Mümis Bloghouse - Gäste Blog

Zeitenwende - vor allem in Russland

Die angesagte Zeitenwende trifft einen ehemaligen Politiker wie mich in vielerlei Hinsicht. Neben Skandinavien spielten in meinem politischen Leben seit Jugendzeiten Russland und Frankreich eine große Rolle. 1971 war der Besuch einer Hamburger Delegation der Jungen Union in Moskau und Leningrad eine Pioniertat. Der erste Besuch von Politikern nach dem Moskauer Vertrag führte zur Einladung der Führung in den Kreml und die Überbringung einer Warnung an die Regierung Willy Brandt wegen des umstrittenen Status von West-Berlin. Die Reise erzeugte ein riesiges Presseecho.
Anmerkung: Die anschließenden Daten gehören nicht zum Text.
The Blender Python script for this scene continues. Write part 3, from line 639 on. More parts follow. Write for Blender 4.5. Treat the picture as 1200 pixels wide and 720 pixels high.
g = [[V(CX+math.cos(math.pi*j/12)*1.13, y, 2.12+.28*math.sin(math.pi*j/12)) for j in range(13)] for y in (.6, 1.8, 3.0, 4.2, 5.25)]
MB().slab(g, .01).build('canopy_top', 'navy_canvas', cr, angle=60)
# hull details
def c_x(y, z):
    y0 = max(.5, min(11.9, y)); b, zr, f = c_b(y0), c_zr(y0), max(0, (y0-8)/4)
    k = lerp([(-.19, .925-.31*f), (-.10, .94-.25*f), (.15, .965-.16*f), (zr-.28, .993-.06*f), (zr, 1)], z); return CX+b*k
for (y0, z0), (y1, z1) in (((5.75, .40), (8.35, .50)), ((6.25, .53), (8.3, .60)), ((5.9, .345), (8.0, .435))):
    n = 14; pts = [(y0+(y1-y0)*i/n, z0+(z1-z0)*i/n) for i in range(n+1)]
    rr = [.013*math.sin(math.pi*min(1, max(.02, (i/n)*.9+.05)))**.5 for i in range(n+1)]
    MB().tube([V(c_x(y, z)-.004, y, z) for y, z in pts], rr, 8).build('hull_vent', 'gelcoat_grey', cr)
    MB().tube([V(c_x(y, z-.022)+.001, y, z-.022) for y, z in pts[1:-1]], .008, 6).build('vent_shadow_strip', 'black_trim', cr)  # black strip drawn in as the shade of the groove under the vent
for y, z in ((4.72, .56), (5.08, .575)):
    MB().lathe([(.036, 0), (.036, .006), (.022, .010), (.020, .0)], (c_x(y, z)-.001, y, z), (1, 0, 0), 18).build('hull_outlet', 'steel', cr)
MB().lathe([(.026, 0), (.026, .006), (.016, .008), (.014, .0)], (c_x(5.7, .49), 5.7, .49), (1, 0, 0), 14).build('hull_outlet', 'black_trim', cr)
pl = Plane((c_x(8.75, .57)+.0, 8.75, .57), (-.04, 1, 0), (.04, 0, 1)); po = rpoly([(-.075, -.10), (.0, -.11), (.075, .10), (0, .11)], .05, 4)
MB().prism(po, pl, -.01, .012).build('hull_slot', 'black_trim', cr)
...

Sie war auch darum besonders, weil Intourist uns als Touristen einstufte und uns statt mit Funktionären mit normalen Jugendlichen zusammenbrachte. Da erlebten wir eben auch "normale" Menschen, die uns absolut freundschaftlich begegneten. Über diese Reise könnte ich einen längeren Bericht schreiben.

1986 entdeckte ich hinsichtlich es Berlin-Status eine Lücke im Moskauer Vertrag, wie mir Bundestagspräsident Jenninger nach Prüfung schriftlich bestätigte. Ich sollte aber tunlichst damit nicht an die Öffentlichkeit gehen und auf jeden Fall weitere Schritte von Helmut Kohl und ihm genehmigen lassen.

1992 bis 1996  folgten dann mit der Hanse-Brücke Jahre humanitärer Hilfe und politische Beratung in Hamburgs Partnerstadt St. Petersburg. Auch hier waren wir Pioniere mit Unterstützung von Außenminister Genscher und seinem Ministerium. Die Russen, die wir trafen, wollten keinen Blick in die Vergangenheit sondern nur in die Zukunft. Was ist nach dieser hoffnungsfrohen Aufbruchzeit inzwischen daraus geworden?

Ähnlich verlief die Entwicklung mit Frankreich, dem gegenüber wir nach dem Krieg mit dem deutsch-französischen Jugendwerk aufgewachsen sind. In diesem Rahmen gehörten Reisen nach Straßburg und in den Elsass wie nach Paris zum jährlichen Programm. 1970 führte ich als neues Mitglied des Hamburger Landvorstandes der Jungen Union eine Delegation nach Paris an. Es bestand Gefahr, dass das deutsch-französische Jugendwerk Sparzwängen zum Opfer fiel. Daher stand diese Reise unter besonderer Beobachtung. Wir absolvierten das Programm wie geplant und der Höhepunkt am letzten Tag war der turnusmäßige Besuch des deutschen Botschafters mit Gedankenaustausch.

Trotzdem hatte ich ein Problem. Der Abschiedsabend am Tag zuvor endete mit einem langen Besuch in unserem Stammbistro im Quartier Latin mit entsprechend viel Alkohol. Ich führte eine müde Truppe in die Botschaft. Glücklicherweise fiel die Diskussion aus, weil der Botschafter auf dem Sprung nach Bonn war. Da konnte ich in freier Rede von den besonderen Beschwernissen von Diplomaten sprechen, während in der Öffentlichkeit das Bild von Gängen von Empfang zu Empfang auf roten Teppichen bei Champagner und kulinarischen Köstlichkeiten vorherrschte. Botschafter Sigesmund von Braun, Bruder von Weltraumforscher Wernher, war sehr angetan und verabschiedete sich. Tage später wurde ich in Hamburg gefragt, wie ich das angestellt hätte. Von Braun hätte einen erfreulichen Bericht abgeliefert und das Jugendwerk sei erst einmal gerettet. Der Botschafter wurde überdies zum Staatssekretär befördert.

Anlässlich der französischen Präsidentschaftswahlen sah es zeitweilig so aus, dass uns auch in Frankreich eine Zeitenwende ins Haus stehen würde. Hätte Mme. le Pen die Wahl gewonnen, wären die besonderen Beziehungen Deutschlands zu Frankreich ebenso wie zu Russland einem Stresstest unterworfen worden. In den Medien wurde ein düsteres Bild an die Wand gemalt. Ob sich wenigstens die Wiederwahl von Macron auf Dauer als Rettungsring der engen deutsch-französischen Beziehungen erweisen wird, steht einstweilen in den Sternen. So spannend die Zeiten geworden sind, sie sind absolut unerfreulich und auf keinen Fall absehbar. Zu hoffen bleibt, dass die aktuelle Zeitenwende nicht die letzte bleiben möge.